New migrants, however, are in for disappointment. Instead of three years, as is the current situation, they will now have to wait for four years to access certain welfare benefits effective July 1, 2018. These benefits include Newstart, carers allowance and paid parental leave, among others.

According to Turnbull, they should work here until they are eligible to reap the benefits of welfare. However, newly arrived migrants who suffer sudden financial loss or end up as victims of family violence, will be granted exemptions.

As per the budget, migrants aged under 18 will have five years, instead of one, to apply for their 510 hours of government-funded English lessons after they arrive in Australia. However, it includes $5 million for community organisations to assist newly-arrived migrants integrate. These changes follow other changes recently introduced to family reunion, according to which, in order for parents to move to Australia to be with their adult children, the younger couple will need to be earning a combined $115,475 a year, instead of $45,185. A single person who wants his parents to move here from overseas, will have to earn $86,606, rather than $45,185.40.
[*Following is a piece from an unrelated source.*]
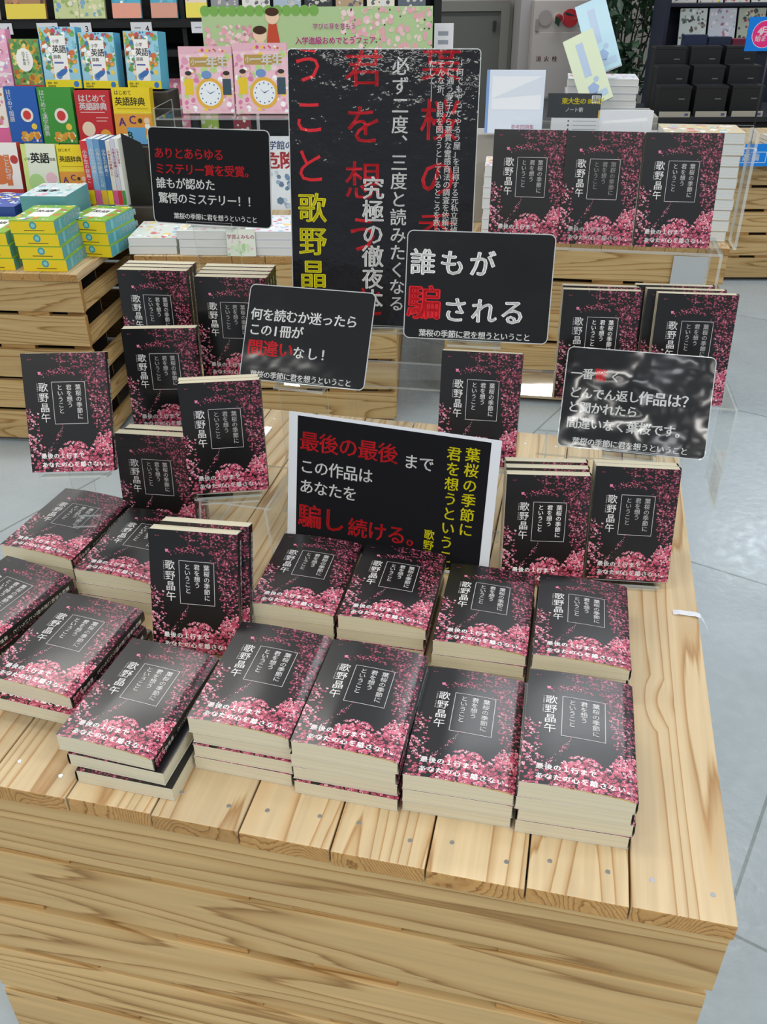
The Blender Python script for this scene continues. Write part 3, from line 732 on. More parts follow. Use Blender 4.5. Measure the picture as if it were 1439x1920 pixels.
def eigo(c, w, h):
    c.blobs(150, (0, 0, w, h*.84), MIX+['#7cb56b', '#c98a4a'], .004, .011, seed=4)
    c.rect(.29*w, .14*h, .70*w, .86*h, '#f6f6f2', c.z+.0001)
    k = dict(z=c.z+.0002)
    c.text('小学', .385*w, .235*h, .10*w, '#1a1a1a', off=.01, **k); c.text('英語', .41*w, .36*h, .19*w, '#111111', off=.02, **k)
    c.text('辞典', .375*w, .485*h, .10*w, '#1a1a1a', off=.012, **k); c.rect(.33*w, .565*h, .58*w, .595*h, '#6a6fb0', c.z+.0002)
    c.disc(.52*w, h-.74*h, .13*w, '#3c74b8', c.z+.00022, 10, 1.25, .55, .5); c.disc(.42*w, h-.79*h, .09*w, '#5f93cc', c.z+.00021, 8); c.disc(.62*w, h-.66*h, .04*w, '#c94f5f', c.z+.00023, 8)
    c.rect(0, .86*h, w, h, '#f3e01e', c.z+.0003); c.disc(.86*w, .07*h, .075*w, '#3a7fc8', c.z+.0004); c.text('国語・漢字', .09*w, .915*h, .055*w, '#222222', off=.01, z=c.z+.0004)
    c.text('英語辞典', .09*w, .965*h, .055*w, '#222222', off=.01, z=c.z+.0004)
def kotowaza(c, w, h):
    c.blobs(110, (0, 0, w, h*.93), ['#4d8f4a', '#2f6a3a', '#e0a12e', '#d9b34a', '#7db35a', '#b8702f', '#f0d98a'], .005, .014, seed=8)
    c.disc(.45*w, h-.42*h, .29*w, '#f7f6ef', c.z+.0001, 20, 1, 1.2)
    c.text('ことわざ', .56*w, .29*h, .10*w, '#222222', True, 1, off=.01, z=c.z+.0002); c.text('四字熟語', .43*w, .29*h, .10*w, '#222222', True, 1, off=.01, z=c.z+.0002)
    c.rect(0, .93*h, w, h, '#c93a35', c.z+.0001)
def pinkbook(c, w, h):
    c.blobs(140, (0, 0, w, h), ['#f2a9c8', '#e58fb4', '#f7cfe0', '#d678a4', '#c9a7d9', '#ffffff'], .003, .01, seed=9)
    c.text('ER', .5*w, .3*h, .3*w, '#d8497f', off=.02); c.rect(0, .74*h, w, .78*h, '#fbe5ee', c.z+.0002)
def hajimete_v(bg, first):
    def d(c, w, h):
        c.text(first, .13*w, .10*h, .155*w, '#ffffff', True, .98, off=.02)
        c.blobs(26, (.3*w, .78*h, .98*w, .98*h), ['#e9a33a', '#d98a2a', '#f0c05a', '#ffffff'], .006, .015, seed=3)
        c.disc(.62*w, .5*h, .2*w, '#f3efe6', c.z+.0001, 18); c.disc(.62*w, .5*h, .13*w, '#d63a3a', c.z+.0002, 18); c.disc(.80*w, .3*h, .09*w, '#f4d34a', c.z+.0001, 14)
    return d
def d_red(c, w, h):
    c.text('はじめて', .2*w, .15*h, .2*w, '#ffffff', off=.025); c.text('英語辞典', .2*w, .30*h, .2*w, '#ffffff', off=.03)
    c.rect(.12*w, .40*h, .82*w, .415*h, '#f4c7c2', c.z+.0001); c.rect(.55*w, .5*h, .9*w, .515*h, '#f4c7c2', c.z+.0001); c.rect(.55*w, .56*h, .85*w, .575*h, '#f4c7c2', c.z+.0001)
    c.disc(.3*w, .28*h, .19*w, '#f3dcc2', c.z+.0001, 18); c.disc(.78*w, .16*h, .16*w, '#e9a33a', c.z+.0002, 16)
def d_yel(c, w, h):
    c.text('はじめて', .12*w, .09*h, .115*w, '#333333', off=.01); c.text('英語辞典', .16*w, .245*h, .20*w, '#2a2a2a', off=.02)
    c.rect(.1*w, .36*h, .92*w, .372*h, '#b89a1a', c.z+.0001); c.rect(0, .42*h, w, .44*h, '#f6e650', c.z+.0001)
    c.rect(0, .46*h, w, .83*h, '#e9a03a', c.z+.0001); k = dict(off=.035, z=c.z+.0003)
    c.text('A', .2*w, .60*h, .26*w, '#7a4fa0', **k); c.text('C', .48*w, .56*h, .26*w, '#7a4fa0', **k); c.disc(.68*w, .42*h, .06*w, '#3a2a22', c.z+.0003); c.disc(.86*w, .42*h, .08*w, '#f5d9b8', c.z+.0003); c.disc(.86*w, .33*h, .07*w, '#ffffff', c.z+.0003)
    c.rect(.3*w, .70*h, .80*w, h, '#69aee0', c.z+.0002); c.text('B', .38*w, .84*h, .24*w, '#2c5a33', **k); c.rect(.0, .93*h, .3*w, h, '#86c94a', c.z+.00025); c.rect(.8*w, .9*h, w, h, '#6cc24a', c.z+.00025)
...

Coming back to the budget, the other advantage is for the older Australians and the incentive to keep them in their own homes rather than move into nursing care. With a $1.6 billion allocated to help in aged care, the budget brings in the retirees and older Australians to benefit from the strong economic tones in Australia. This move will be especially interesting to the early Indian Australians who migrated here in the 70s and 80s.

For a government that’s losing in the polls, this budget is a litmus test to check if they have the ear of the voters. One suspects the rustle of notes in the pockets of the voters will make sure they are hearing this government’s message loud and clear.